As a New York Times best-selling author and five-time Bram Stoker Award winner, Jonathan Maberry is an encyclopedia of knowledge when it comes to the storytelling business. He’s written comic books, magazine articles, plays, anthologies, novels and more. And while he wouldn’t call himself a screenwriter, this writer does have onscreen projects in the works. V-Wars, based on Jonathan’s best-selling franchise by the same name, is headed for Netflix this year. And Alcon Entertainment just bought the TV and film rights to Rot & Ruin, Jonathan’s young adult zombie fiction series.
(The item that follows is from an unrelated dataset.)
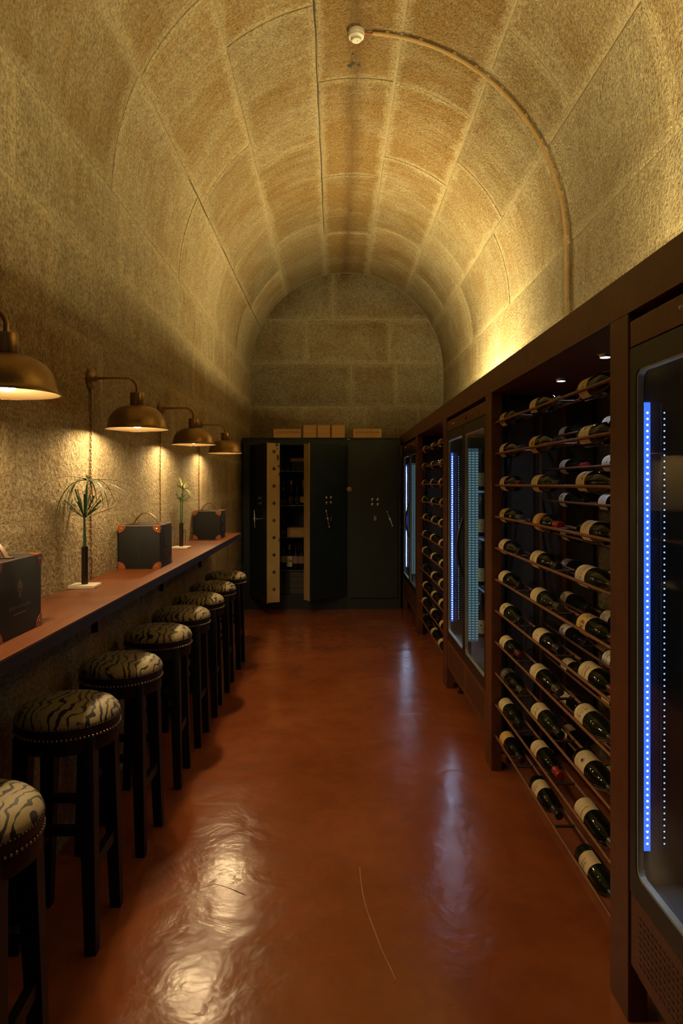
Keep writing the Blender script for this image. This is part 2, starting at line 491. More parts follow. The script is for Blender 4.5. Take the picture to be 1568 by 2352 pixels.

We had the privilege of interviewing Jonathan at the Central Coast Writer’s Conference. He offered up tips specific to authors, but applicable to screenwriters as well, including an answer to one of the most common questions we hear: how do I get an agent? Watch his response below and consider using the same technique in your screenwriting representation search.

Transcript:

“Finding an agent is a little tricky, and there’s a lot of ways to do it wrong, and there are a couple of ways to do it right.

The simplest way, would be to subscribe, let’s say, to publishersmarketplace.com. It’s pretty much the only site for writers I agree with. But it tracks almost all of the deals in publishing, and each deal listing lists the agent who represented it and the editor who bought it. And their names are clickable links. So you can do a keyword search: say you wanted to write an action western, you can search action westerns and you can find out who’s representing those types right now, who’s buying them right now, and you can go click through to their sites and see what kind of books they’re looking for, what their submission guidelines are, and so forth and so on. That’s probably the most effective way of finding an agent, is to create a targeted list, as opposed to this scattershot approach. It allows you to be precise and not waste your own time, so it helps your career advance a lot more quickly.”

And we all want our careers to advance more quickly, right?

For screenwriters, we’d recommend using Jonathan’s approach with a slight tweak: find the people who are making the movies that are most like your story ideas. Find writers who are like you – in style, genre, experience - and see who’s representing them. IMBd Pro is a great resource for tracking down this information.